The meeting was hosted by the Czech Republic's Freedom and Direct Democracy (SPD) party, which won nearly 11 percent of the vote in Czech parliamentary elections in October based on an anti-Islam and anti-immigrant platform.

Le Pen welcomed the announcement earlier in the day that Austria had established a government that includes a far-rightist party led by Strache.

She called it "very good news, excellent news for Europe" and echoed Wilders' harsh view of the EU.

"We are not xenophobes, we are opponents of the European Union," said Le Pen, the runner-up in France's May presidential election.
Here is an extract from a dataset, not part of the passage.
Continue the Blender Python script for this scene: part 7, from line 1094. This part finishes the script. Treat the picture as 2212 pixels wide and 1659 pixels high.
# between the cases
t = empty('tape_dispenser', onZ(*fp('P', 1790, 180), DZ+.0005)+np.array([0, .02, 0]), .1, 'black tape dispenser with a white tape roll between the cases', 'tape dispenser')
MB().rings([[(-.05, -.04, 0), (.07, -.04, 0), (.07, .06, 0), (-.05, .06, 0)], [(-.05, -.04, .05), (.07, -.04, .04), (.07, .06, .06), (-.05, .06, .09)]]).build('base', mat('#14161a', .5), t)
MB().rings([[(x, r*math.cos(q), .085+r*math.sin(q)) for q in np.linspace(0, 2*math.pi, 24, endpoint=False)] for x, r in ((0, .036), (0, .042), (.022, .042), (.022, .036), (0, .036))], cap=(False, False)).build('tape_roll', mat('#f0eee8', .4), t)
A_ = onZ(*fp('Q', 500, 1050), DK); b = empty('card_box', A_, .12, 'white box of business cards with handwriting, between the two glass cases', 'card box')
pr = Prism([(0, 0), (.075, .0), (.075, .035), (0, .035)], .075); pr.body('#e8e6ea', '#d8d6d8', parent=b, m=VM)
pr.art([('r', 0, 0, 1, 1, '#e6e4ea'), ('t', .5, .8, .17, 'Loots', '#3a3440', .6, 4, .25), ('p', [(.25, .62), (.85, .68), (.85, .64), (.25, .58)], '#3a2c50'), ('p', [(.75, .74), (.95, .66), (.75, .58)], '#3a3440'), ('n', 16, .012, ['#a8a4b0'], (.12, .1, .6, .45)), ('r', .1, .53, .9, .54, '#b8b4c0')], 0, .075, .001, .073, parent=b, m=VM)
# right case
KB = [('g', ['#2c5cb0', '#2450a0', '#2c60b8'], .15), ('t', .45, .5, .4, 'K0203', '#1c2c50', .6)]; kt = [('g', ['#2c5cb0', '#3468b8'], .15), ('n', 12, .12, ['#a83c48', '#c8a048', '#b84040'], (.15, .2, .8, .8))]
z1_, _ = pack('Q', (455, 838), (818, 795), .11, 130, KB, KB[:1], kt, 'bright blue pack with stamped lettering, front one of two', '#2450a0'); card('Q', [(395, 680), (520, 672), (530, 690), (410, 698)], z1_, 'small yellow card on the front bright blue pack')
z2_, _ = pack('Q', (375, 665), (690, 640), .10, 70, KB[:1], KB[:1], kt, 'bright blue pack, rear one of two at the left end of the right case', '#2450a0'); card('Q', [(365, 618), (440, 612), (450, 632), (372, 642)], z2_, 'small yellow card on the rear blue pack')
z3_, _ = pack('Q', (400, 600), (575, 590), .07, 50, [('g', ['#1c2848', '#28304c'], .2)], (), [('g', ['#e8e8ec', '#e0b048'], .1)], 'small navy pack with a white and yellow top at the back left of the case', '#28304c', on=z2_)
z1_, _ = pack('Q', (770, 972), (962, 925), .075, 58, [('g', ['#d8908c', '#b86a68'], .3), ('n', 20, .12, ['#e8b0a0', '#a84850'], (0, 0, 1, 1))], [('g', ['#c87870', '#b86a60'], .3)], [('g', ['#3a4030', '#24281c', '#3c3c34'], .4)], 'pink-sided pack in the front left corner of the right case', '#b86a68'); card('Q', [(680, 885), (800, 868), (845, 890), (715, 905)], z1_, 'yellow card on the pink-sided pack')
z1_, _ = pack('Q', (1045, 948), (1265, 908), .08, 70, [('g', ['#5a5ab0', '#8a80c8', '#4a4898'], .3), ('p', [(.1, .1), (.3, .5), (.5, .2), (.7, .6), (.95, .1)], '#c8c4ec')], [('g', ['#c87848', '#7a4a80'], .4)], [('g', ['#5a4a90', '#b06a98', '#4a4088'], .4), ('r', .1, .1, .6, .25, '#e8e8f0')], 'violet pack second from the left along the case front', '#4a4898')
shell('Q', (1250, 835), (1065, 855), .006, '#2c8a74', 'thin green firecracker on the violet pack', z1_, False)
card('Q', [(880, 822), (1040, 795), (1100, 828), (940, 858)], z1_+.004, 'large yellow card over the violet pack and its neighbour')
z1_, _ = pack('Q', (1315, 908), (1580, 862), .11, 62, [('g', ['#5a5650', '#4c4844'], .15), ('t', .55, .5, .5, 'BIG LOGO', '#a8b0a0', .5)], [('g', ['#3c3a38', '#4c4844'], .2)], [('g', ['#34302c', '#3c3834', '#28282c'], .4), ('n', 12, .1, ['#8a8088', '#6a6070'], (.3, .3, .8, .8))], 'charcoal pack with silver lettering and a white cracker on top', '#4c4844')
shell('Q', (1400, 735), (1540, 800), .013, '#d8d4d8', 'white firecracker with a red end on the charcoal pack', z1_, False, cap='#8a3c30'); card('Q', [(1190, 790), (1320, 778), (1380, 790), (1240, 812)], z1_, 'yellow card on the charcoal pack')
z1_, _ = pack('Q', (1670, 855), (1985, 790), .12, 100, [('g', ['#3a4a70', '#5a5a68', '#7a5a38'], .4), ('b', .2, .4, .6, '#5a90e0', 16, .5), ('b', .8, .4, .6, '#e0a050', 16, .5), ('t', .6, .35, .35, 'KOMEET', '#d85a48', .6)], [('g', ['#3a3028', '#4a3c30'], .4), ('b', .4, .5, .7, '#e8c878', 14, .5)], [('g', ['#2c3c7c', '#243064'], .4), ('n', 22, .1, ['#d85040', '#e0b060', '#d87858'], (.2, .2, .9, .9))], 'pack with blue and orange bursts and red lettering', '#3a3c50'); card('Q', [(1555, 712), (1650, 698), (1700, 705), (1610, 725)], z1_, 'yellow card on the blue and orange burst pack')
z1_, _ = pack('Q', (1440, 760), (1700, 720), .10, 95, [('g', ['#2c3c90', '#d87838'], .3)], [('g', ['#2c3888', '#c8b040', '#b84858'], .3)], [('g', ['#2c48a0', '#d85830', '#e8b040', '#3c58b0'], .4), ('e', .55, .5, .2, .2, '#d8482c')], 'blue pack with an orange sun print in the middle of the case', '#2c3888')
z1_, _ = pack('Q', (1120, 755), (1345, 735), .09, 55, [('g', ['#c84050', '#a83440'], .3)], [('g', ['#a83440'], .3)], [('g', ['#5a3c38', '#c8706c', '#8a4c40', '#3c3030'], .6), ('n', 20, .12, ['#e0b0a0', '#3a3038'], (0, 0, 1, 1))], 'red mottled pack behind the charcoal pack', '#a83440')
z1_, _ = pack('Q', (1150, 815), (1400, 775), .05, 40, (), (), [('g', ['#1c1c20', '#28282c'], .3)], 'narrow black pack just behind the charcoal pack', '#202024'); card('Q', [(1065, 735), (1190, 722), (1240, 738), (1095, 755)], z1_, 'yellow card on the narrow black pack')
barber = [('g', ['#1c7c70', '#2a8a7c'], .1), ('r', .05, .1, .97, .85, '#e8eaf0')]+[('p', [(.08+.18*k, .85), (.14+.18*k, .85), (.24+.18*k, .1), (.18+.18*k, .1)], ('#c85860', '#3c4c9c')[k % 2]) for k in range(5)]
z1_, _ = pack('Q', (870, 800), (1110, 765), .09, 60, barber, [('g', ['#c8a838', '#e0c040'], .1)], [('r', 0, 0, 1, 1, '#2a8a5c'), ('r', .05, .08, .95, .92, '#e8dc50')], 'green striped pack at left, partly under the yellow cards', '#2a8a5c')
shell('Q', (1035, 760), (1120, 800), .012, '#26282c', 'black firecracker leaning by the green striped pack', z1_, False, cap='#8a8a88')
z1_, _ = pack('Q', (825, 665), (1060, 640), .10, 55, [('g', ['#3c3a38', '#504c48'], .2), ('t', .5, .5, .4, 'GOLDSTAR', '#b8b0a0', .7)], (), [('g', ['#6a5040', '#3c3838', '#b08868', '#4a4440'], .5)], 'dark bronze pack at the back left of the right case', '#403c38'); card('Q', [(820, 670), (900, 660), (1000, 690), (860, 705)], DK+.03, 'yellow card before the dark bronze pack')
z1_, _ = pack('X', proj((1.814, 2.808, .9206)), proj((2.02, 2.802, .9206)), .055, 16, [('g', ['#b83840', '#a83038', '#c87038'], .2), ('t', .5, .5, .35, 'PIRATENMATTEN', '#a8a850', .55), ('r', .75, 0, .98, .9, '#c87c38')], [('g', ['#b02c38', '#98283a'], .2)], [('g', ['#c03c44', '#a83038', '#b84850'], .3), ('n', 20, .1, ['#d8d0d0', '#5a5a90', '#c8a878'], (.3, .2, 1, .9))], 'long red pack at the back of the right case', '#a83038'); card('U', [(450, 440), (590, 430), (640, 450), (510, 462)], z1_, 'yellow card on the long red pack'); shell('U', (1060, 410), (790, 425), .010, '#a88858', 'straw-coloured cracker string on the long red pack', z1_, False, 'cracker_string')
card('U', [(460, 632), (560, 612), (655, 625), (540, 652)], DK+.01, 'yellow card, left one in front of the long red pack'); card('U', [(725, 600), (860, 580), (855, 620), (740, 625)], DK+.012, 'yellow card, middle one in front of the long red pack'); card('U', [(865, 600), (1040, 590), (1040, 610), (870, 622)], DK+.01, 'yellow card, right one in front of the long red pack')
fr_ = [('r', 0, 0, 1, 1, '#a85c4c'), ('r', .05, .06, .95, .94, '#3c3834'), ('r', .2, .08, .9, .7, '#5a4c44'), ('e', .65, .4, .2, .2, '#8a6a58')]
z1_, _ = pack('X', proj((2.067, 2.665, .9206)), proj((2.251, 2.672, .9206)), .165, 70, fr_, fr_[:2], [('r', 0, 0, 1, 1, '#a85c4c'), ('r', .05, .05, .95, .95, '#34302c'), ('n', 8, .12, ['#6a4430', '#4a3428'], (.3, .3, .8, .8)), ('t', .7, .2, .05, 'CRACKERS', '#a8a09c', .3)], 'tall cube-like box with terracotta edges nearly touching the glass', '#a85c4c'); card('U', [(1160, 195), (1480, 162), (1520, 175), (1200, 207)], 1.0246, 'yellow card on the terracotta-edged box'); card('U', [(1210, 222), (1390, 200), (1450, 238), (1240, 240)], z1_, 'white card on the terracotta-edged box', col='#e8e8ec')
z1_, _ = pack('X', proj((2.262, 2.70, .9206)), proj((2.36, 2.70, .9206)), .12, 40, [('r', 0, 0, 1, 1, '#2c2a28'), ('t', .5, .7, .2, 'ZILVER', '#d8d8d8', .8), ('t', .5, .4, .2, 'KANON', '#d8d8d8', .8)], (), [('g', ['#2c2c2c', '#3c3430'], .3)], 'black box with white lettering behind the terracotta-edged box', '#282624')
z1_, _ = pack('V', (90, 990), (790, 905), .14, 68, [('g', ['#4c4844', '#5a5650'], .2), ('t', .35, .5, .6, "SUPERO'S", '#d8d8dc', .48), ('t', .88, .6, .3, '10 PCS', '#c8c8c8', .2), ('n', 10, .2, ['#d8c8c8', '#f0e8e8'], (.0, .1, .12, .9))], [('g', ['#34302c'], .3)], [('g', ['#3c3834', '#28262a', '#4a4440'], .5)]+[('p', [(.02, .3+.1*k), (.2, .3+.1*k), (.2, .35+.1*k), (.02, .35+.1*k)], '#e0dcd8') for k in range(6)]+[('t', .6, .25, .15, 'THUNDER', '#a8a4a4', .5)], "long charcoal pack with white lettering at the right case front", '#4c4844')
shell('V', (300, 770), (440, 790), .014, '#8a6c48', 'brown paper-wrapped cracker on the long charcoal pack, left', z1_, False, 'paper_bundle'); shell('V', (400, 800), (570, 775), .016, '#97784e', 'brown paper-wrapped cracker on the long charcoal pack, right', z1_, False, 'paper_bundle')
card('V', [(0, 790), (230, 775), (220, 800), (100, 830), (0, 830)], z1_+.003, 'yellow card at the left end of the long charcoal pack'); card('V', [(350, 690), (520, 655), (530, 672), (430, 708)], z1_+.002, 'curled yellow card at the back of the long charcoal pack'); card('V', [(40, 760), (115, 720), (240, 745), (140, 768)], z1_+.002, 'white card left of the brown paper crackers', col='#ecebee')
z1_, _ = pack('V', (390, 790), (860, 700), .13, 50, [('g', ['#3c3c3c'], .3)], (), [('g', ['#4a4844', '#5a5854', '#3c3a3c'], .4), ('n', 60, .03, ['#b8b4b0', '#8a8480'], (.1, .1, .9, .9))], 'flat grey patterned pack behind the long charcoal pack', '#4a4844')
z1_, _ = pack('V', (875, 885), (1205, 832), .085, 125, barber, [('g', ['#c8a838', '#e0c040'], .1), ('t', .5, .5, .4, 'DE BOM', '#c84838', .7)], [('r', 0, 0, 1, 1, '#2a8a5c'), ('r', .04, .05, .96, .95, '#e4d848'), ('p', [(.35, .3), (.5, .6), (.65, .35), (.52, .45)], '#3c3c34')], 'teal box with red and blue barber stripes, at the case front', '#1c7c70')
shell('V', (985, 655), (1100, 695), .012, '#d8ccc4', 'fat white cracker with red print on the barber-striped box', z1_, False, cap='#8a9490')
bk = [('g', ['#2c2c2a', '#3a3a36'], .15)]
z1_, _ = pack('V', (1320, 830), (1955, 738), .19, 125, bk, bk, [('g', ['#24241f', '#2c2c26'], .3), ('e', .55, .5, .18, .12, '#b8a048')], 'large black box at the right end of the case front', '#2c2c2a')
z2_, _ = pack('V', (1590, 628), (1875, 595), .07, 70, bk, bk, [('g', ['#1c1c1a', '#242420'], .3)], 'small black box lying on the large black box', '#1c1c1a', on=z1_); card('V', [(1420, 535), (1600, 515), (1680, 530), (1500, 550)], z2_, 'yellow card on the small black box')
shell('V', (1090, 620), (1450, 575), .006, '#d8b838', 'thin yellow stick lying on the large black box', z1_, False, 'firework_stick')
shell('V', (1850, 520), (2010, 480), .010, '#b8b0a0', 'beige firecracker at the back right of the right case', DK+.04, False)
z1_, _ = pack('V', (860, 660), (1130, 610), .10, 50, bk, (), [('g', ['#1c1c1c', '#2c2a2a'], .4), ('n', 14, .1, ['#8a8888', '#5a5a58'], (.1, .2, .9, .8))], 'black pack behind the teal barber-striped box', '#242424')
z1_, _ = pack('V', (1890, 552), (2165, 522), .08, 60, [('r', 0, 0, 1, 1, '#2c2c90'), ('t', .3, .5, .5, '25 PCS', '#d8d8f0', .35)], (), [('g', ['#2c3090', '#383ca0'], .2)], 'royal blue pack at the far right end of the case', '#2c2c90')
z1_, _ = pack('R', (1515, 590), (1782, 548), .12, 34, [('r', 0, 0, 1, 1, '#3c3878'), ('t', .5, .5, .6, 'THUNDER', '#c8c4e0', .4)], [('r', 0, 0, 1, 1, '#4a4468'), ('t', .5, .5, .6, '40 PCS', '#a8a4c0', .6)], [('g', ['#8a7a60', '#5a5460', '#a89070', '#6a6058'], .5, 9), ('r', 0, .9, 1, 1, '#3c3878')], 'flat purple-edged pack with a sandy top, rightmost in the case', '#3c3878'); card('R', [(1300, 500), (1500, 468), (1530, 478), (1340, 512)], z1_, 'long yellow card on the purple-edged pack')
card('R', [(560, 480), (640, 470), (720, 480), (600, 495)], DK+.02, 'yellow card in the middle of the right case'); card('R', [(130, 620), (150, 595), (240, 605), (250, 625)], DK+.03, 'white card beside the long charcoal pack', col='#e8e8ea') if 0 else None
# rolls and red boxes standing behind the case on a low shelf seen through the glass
"I think this is something we have in common [with the far right in the Czech Republic], because the European Union is a disastrous organization which is leading our continent to destruction through dilution, by drowning it in migrants, by the negation of the culture of our respective countries, by the draining of our diversity, because we like diversity."

"I like the fact that the Dutch are Dutch, that the Czechs are Czech, that the French are French, and that the Italians are Italian," she added, while sitting next to far-right SPD leader Tomio Okamura, whose father is Japanese.

"We want a Europe which respects national individuality, national identity, and freedom," Okamura said.

A group of some 200 protesters rallied outside the conference, which was held at a hotel on Prague's outskirts.

"We want to show that the Czech Republic is not indifferent to the manifestations of hatred, the spread of disinformation, which the SPD is committing," protest organizer Jan Cemper said.

Other far-right leaders attending the conference were from Italy, Belgium, Poland, Germany, and Great Britain.